For the vast majority of advisory firms, strong organic growth is a top priority, but how do you ensure that your firm has a singular vision when it comes to attracting ideal clients and their assets?

One critical tool that successful advisors create is ideal client personas, which represent the attributes and demographics of their most profitable clients, who in turn find the most value in the firm’s services, Nikolee Turner, managing director for business consulting at Charles Schwab's Advisor Services, said in a recent podcast.

"In working with many advisors. We’ve seen firms grow their business by narrowing their focus to their ideal client personas,” Turner said. “Focused marketing efforts are more likely to reach your intended audience and actually resonate with them. Not only can this help with new business, but it’s also more efficient."

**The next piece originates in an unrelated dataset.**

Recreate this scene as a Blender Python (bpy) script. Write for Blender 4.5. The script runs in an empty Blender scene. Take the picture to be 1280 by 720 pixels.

Schwab’s 2022 RIA Benchmarking Study found that firms with a documented ideal client persona, client value proposition, and marketing plan attracted 42% more new clients and 45% more new client assets in 2021.

While 81% of advisors rate “having a clearly defined ideal client” as important or critical to their business, only 25% of advisory firms have a formal ideal client defined at their firm, the firm found.

“In order to drive growth over the long term, any company has to understand what type of person they are perfectly designed to serve. By understanding and focusing in on the unique needs of your target client, you’re able to develop an experience that is perceived as valuable to that client and differentiates your firm in an increasingly competitive industry,” Schwab said in “Defining Your Value, a workbook advisors can use to create ideal client personas.

Narrowing your focus allows you to find and win the type of client your firm is best structured to serve, spending less time and money prospecting with clients who aren’t good fits, the company said. Developing strong ideal client personas also helps a firm craft effective marketing and communication strategies that zero in on profitable investors most likely to do business with your firm, Schwab said.

To create an ideal client persona, the firm urged advisors to identify “two of your favorite clients who are profitable, loyal and engaged. Clients you get real joy and energy from working with—whom you’re thrilled to have because they value you and use your services,” Schwab said.

From there, identify common characteristics, demographics and themes “that really tie them together and resonate across clients, like their mindset, financial goals, occupation, etc. Your ideal client persona will not be a single real person; it will be a composite of the best characteristics of your existing clients who value the services you provide and are truly the best fit for your firm,” Schwab said.

Strong personas include physicians and dentists who have built their wealth through their practices and need planning for a secure retirement, the firm said.

Executives or professionals who want to leave a lasting financial legacy for heirs and business owners in transition who are preparing for a  liquidity event and need tax and wealth-planning advice are also strong personas, Schwab said.

In creating ideal client profiles, Schwab also urged advisors to dig deep into commonalities that seem to resonate across clients. That can include in areas such as charities, concerns, personality traits, investing styles, risk profiles and even communication preferences, such as quarterly portfolio reviews.

The next step is to “look through the eyes of your clients” and find out what clients value about your offerings, products and services, which will give firms their value drivers, Schwab said.

These exercises should help advisors uncover what differentiates them as a firm such as “your service model, the solutions that you provide to address different kinds of challenges, community involvement, etc. As you walk through these different elements, you begin to create a picture of what your ideal client perceives as valuable – and why he/she works with you instead of another advisor,” Schwab said.

From there, firms can create a client value proposition which is an explanation that resonates with your ideal client and explains the value he or she gets from your firm as opposed to a competitor.

Schwab said examples of strong value statements include the following:

• “We provide customized wealth management, including charitable giving expertise that helps simplify our clients’ complex financial lives.”
• “We understand affluent women who have divorced or been widowed and help them regain financial independence.”
• “Many of our clients haven’t managed their finances for quite a while so we provide guidance, education and expertise. Our clients feel informed, confident, and reassured.”

“A strong client value proposition enables you to meet with prospective clients and paint the picture of why they will look back in a couple of years and be grateful that they made the decision to work with you,” the firm said.